L’ancienne cathédrale qui avait, elle, été incendiée, lors des troubles politiques qui ont jalonné les années 1980-1990, par des partisans du futur président Jean-Bertrand Aristide, puis reconstruite cette année aux bons soins d’un riche paroissien, portera donc temporairement le nom de Notre Dame de l’Assomption. Ainsi en a décidé un arrêté signé de l’Archevêque de Port-au-Prince, Mgr Guire Poulard.

Retrouver ce qu’on appelait dans notre enfance l’Ancienne cathédrale, est une grande émotion.
C’est là que beaucoup de générations ont fait leur première communion, surtout à l’époque (années 1950) où était rénovée, tout à côté, la Grande cathédrale comme on disait aussi. Celle-ci avait été consacrée en 1914.
La messe du dimanche, en uniforme de l’école des Frères Jean Marie Guilloux, également attenante, était célébrée plus tôt que d’habitude. Ça sentait l’huile de baptême. Les murs semblaient recouverts de suie mais c’était plutôt la patine du temps. En effet, c’est dans cette église que Toussaint Louverture prononça urbi et orbi (à la ville et au monde) son entrée en guerre contre le Sud dirigé par son adversaire, le mulâtre André Rigaud, en juin 1799.
L’église avait été construite en 1791.
C’est dans ses cryptes que sont inhumés également, dit-on, les restes des premiers chefs de l’église catholique en Haïti.

Comme dans le vieux cinéma italien, le prêtre monte en chaire pour délivrer son homélie du dimanche en s’assurant que les fidèles sont proprement vêtus, les filles d’abord bien entendu.

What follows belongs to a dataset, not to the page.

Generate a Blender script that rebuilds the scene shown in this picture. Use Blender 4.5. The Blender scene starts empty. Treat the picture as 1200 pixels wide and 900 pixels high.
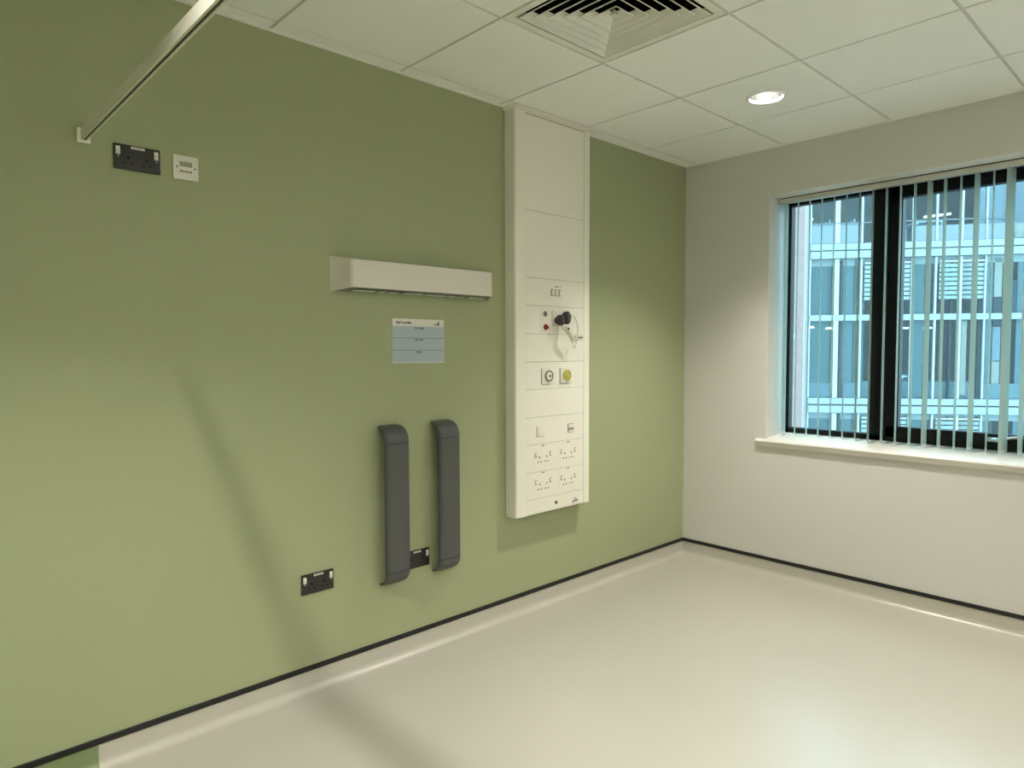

Et nous rêvions tous de remplacer un jour l’organiste réfugié là-haut dans le clocher.
Et ce sont des souvenirs aussi chers qui disparaitront brutalement un jour d’émeutes, le 7 janvier 1991, à la suite du coup d’état de l’ex-baron duvaliériste Roger Lafontant tentant de renverser le résultat des urnes du 16 décembre 1990 dont le vainqueur était un jeune curé nommé Jean-Bertrand Aristide.
L’Ancienne cathédrale fut rasée totalement par les flammes. Elle ne fut jamais reconstruite.
Puis c’est la Grande cathédrale qui disparait à son tour dans le tremblement de terre du 12 janvier 2010.
Pénétrer ce dimanche dans l’Ancienne cathédrale restaurée vient combler comme un mystérieux sentiment de manque d’avoir toujours vécu dans une ville dominée par le clocher de sa cathédrale, puis pour se retrouver brutalement comme orphelin.
C’est comme un petit miracle. A plus forte raison que la reconstruction a été financée par un paroissien, oui une seule personne, et dont le nom n’a pas été révélé publiquement. Oui, cela peut exister encore, en Haïti, un geste pareil !
La nouvelle église a essayé de garder la même architecture que l’ancienne. Disons plutôt la même forme. L’Ancienne cathédrale était de style roman. Ramassé et court sur pattes. La nouvelle construction ressemble aussi de loin à un gros canard mais les matériaux sont modernes, il en ressort une meilleure aération et une meilleure pénétration de la luminosité naturelle.
Cependant beaucoup de paroissiens peuvent hésiter à se risquer dans le quartier devenu entretemps un immense marché d’articles de troisième main, et pire encore.
Le geste de ce paroissien, fortuné ou pas, devrait servir d’exemple car il retrouve celui des grands bâtisseurs de cathédrales de jadis. La cathédrale qui était la plus importante construction de la ville (après le château du prince des environs) était habituellement construite aux frais des paroissiens eux-mêmes, c’est-à-dire de toutes les couches de la population, chacun apportant dans la mesure de ses moyens, le commerçant de l’argent, le manant du sable des rivières. Etc.
Lorsque le projet de construction de la Grande cathédrale fut conçu par Mgr Alexis Jean Marie Guilloux, en 1884, son premier geste fut une grande quête au niveau local. Et c’est parce que le résultat fut encourageant qu’il put faire appel à l’aide du monde catholique extérieur.
Aujourd’hui force est de constater que nous comptons uniquement sur l’aide extérieure pour la reconstruction de toutes les églises catholiques du pays détruites par le séisme.
Et à Port-au-Prince ce sont toutes sans exception.
Redonner à Port-au-Prince une autre Grande cathédrale coûtera dans les 40 millions de dollars américains.
Peut-être que le miracle de la reconstruction de l’Ancienne cathédrale va servir d’inspiration.